Gewissheit, den passenden Kandidaten zu finden, ist allerdings auch so nicht zu haben. Die eingangs erwähnte Führungskraft hat ein ähnliches Verfahren erfolgreich durchlaufen. Von ihrer Ernennung erhoffte man sich einen frischen Wind im Betrieb. Nichts deutete zu jenem Zeitpunkt auf einen abrupten Abgang hin. Einen solchen hatten vor zwei Jahren auch die SBB zu verkraften. Der Leiter Personenverkehr demissionierte nach wenigen Tagen und kehrte auf seinen angestammten Posten als CEO von Schweiz Tourismus zurück. Die Verlockung, aus einer KMU-Struktur in eine leitende Stellung in einem Grossunternehmen aufzusteigen, hatte sich ins Gegenteil verkehrt.

Für Markus Jordi, Leiter Human Resources und Mitglied der Konzernleitung, war diese Erfahrung kein Grund, das Rekrutierungsverfahren an sich in Frage zu stellen. Strukturierte Interviews und Assessments versteht Jordi als Instrumente, die einen subjektiven Eindruck stützen oder allenfalls in Frage stellen können. Angesichts der rund 1500 Stellen, die bei den SBB jedes Jahr zu besetzen sind, seien einheitliche Vorgehensweisen unumgänglich. Jordi betont weiter: «Headhunter können die Auswahl erweitern, Assessments sind eine flankierende Massnahme – die eigentliche Verantwortung aber liegt bei den Rekrutierenden selbst.»

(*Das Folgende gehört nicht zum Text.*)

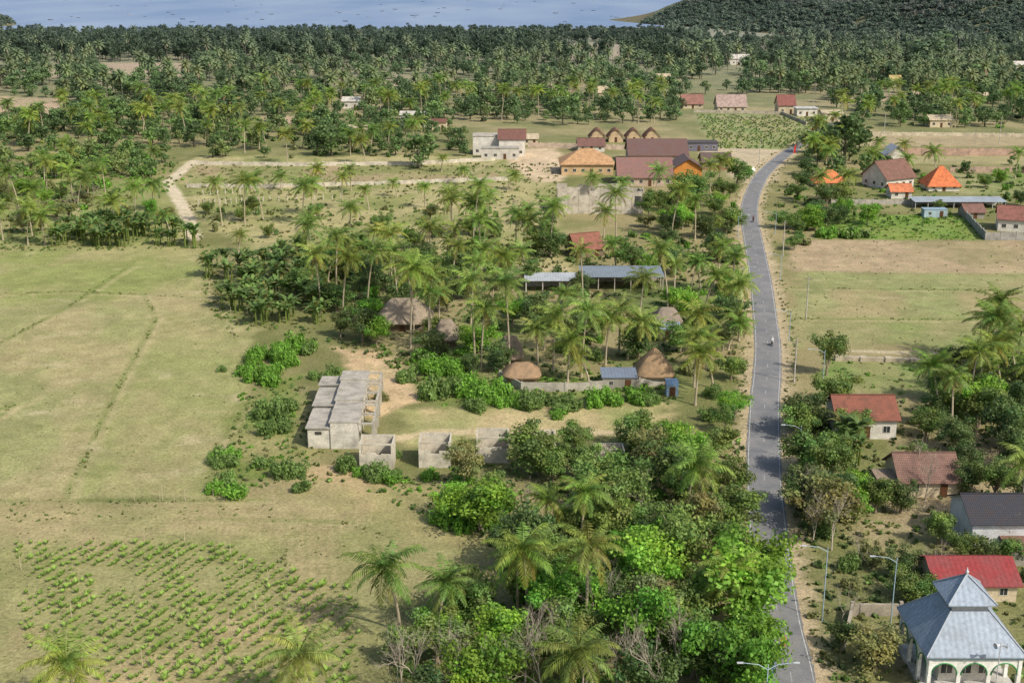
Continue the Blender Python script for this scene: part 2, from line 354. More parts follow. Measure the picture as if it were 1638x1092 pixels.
for i,bd in enumerate(BUNDS):
    stroke(bd,(118,130,72),.5,.5,.9,.7); stroke([(u+6,v+3) for u,v in bd],(188,172,134),.4,.5,.8,.5)
stroke([(165,520),(120,590),(60,640),(-40,690)],(184,168,130),.5,.5,.8,.4)
stroke([(640,700),(700,690),(900,690),(1190,700)],(198,180,144),1.2)
stroke([(1340,560),(1500,566)],(190,176,148),.8)
for k in range(14): stroke([(430+k*22,1092),(440+k*16,830)],(136,134,92),.2,.35,.4,.45)
for k in range(70):
    u=rnd.uniform(-60,330);v=rnd.uniform(410,790); stroke([(u,v),(u+rnd.uniform(10,90),v+rnd.uniform(-8,8))],rnd.choice([(182,168,130),(122,132,78),(192,176,146)]),rnd.uniform(.15,.9),1.2,2.2,.4)
for k in range(12): stroke([(1268,395+k*13),(1700,398+k*14)],(136,136,96) if k%2 else (182,160,132),.3,.5,1.0,.4)
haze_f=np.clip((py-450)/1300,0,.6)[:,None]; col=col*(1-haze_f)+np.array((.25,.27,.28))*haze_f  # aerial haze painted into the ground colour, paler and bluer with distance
shore=1400+60*np.sin(px/260)+30*fbm(px/90,px*0+3,3)
Z=np.where(py>shore,-np.clip((py-shore)*.1,0,6),0)+0.0
V=np.stack([px,py,Z],1); nr,nc_=len(ds),len(ts)
ii,jj=np.meshgrid(np.arange(nr-1),np.arange(nc_-1),indexing='ij'); a=(ii*nc_+jj).ravel(); Fg=np.stack([a,a+1,a+nc_+1,a+nc_],1)
def groundmat(name,green,tan,gf):
    m,nt,ns,ls=newmat(name)
    o=ns.new('ShaderNodeOutputMaterial'); tc=ns.new('ShaderNodeTexCoord'); at=N(ns,'ShaderNodeAttribute',attribute_name='Col')
    n1=noise(ns,ls,tc.outputs['Object'],.45,9,.78); n2=noise(ns,ls,tc.outputs['Object'],2.0,7,.8); n3=noise(ns,ls,tc.outputs['Object'],.05,6,.65)
    c=mixc(ns,ls,'MIX',ramp(ns,ls,n1,.49,.62,0,gf),at.outputs['Color'],green)
    c=mixc(ns,ls,'MIX',ramp(ns,ls,n3,.48,.66,0,.28),c,tan)
    v=ns.new('ShaderNodeVectorMath'); v.operation='SCALE'; ls.new(c,v.inputs[0]); ls.new(ramp(ns,ls,n2,.34,.66,.6,1.36),v.inputs['Scale'])
    p=ns.new('ShaderNodeBsdfPrincipled'); p.inputs['Roughness'].default_value=.95; p.inputs['Specular IOR Level'].default_value=.1; ls.new(v.outputs[0],p.inputs['Base Color'])
    b=ns.new('ShaderNodeBump'); b.inputs['Strength'].default_value=.8; b.inputs['Distance'].default_value=.3; ls.new(n2,b.inputs['Height']); ls.new(b.outputs[0],p.inputs['Normal']); ls.new(p.outputs[0],o.inputs[0]); return m
GM=groundmat('ground_soil_and_grass',C(112,122,66),C(184,168,130),.42); HM=groundmat('hill_scrub_soil',C(98,108,76),C(132,118,98),.4)
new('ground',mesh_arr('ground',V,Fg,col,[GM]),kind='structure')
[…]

Nach Angaben der Credit Suisse gehören Job-Interviews zu den beliebtesten Weiterbildungsangeboten für Mitarbeitende mit Führungsverantwortung. Externe Lösungen bleiben trotzdem heikel. Das Risiko, mit einem Kandidaten aus den eigenen Reihen danebenzuliegen, gilt als wesentlich geringer.